We come across figures that loom large in history, for better or worse, taking up space in our collective consciousness still: Ernest Hemingway, Robert Capa, Gerda Taro, Pablo Picasso, Jean Cocteau, Martha Gellhorn, J.D. Salinger, Dwight Eisenhower, Charles de Gaulle and Adolf Hitler. That they were all mixed up in the Paris of the 1940s is a remarkable detail embedded in an extraordinary history.
Bishop captures the significance of these figures but, at the same time, weaves in the stories of names long forgotten by most outside a small cadre of knowledge keepers. Perhaps few beyond those who know their national histories could cite the names Philippe Leclerc or Dietrich von Choltitz, for instance. But they played important roles in shaping events during the Second World War and, therefore, shaping our lives today.
The biography and history of the Nazi occupation of Paris is a fascinating and important subject in its own right: the struggles to merely exist, the German cruelty and occasional kindness, the ups and downs and backs and forths of the war, the mixed loyalties, the shame of collaboration, the relief of liberation and the cathartic and brutal revenge Parisians would exact upon being freed.
Throughout the book, Bishop highlights concerns at the time as to whether Paris itself would survive the war and, if so, in what shape. While Hitler had initially promised to preserve the city as the treasure it was, near the end of the war he ordered German occupiers to make a final stand in the City of Light and blow it up should the Allies approach it.
While the book is even in its thoroughness, Bishop’s study excels in its analysis of the manoeuvring between anti-Nazi French factions during and after the occupation. Gaullists and Communists may have co-operated to fight the German occupiers, but they soon had an eye on the postoccupation order, and the power struggle between them anticipated the divide between factions that would mark the second half of the century. This storyline deserves a book of its own.

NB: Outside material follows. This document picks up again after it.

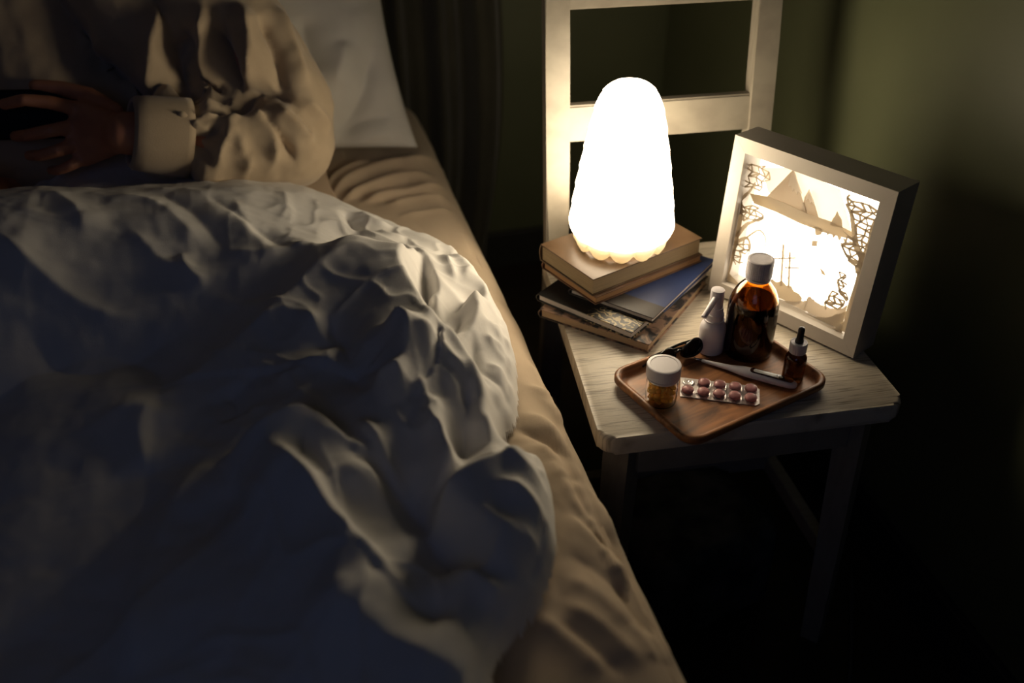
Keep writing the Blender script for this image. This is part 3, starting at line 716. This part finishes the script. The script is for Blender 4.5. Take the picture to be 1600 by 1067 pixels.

Beyond the historical focuses, a contemporary concern is embedded in Bishop’s work. The occupation produced collaborators – from Marshal Philippe Petain, the French hero of the First World War, down to ordinary Parisians – who worked and even cohabitated with the Nazis, as well as resisters who chose to fight a guerrilla war inside the city rather than capitulate to them. Paris ’44 is equally a study, an implicit moral examination, of who chose which side, why and how, during a time of great difficulty.
To his credit, Bishop spends little time moralizing. Rather, he mostly tells stories in splendid detail and leaves you to decide for yourself how you’ll judge the protagonists and antagonists. But it’s impossible to avoid wondering what you would have done in such a situation, whether you found yourself a Parisian, a German, an American or whatever else during a defining moment in global history that asked, indeed required, that millions take a side and many take a stand.
Contemplating our present realities, it’s equal parts uncomfortable and necessary to ask ourselves what we will do should things go all the way off the rails. They might, after all. While Bishop characterizes the liberation of Paris as “momentous history” but also “a performance” in which every side played its part, the “actorish awareness” of those who knew they were amid history is one we can appreciate.
History was watching the occupation and liberation of Paris. It is watching us today. And while we are not in any conflict remotely similar to the deadliest war in recorded history, we are nonetheless in a time of choosing.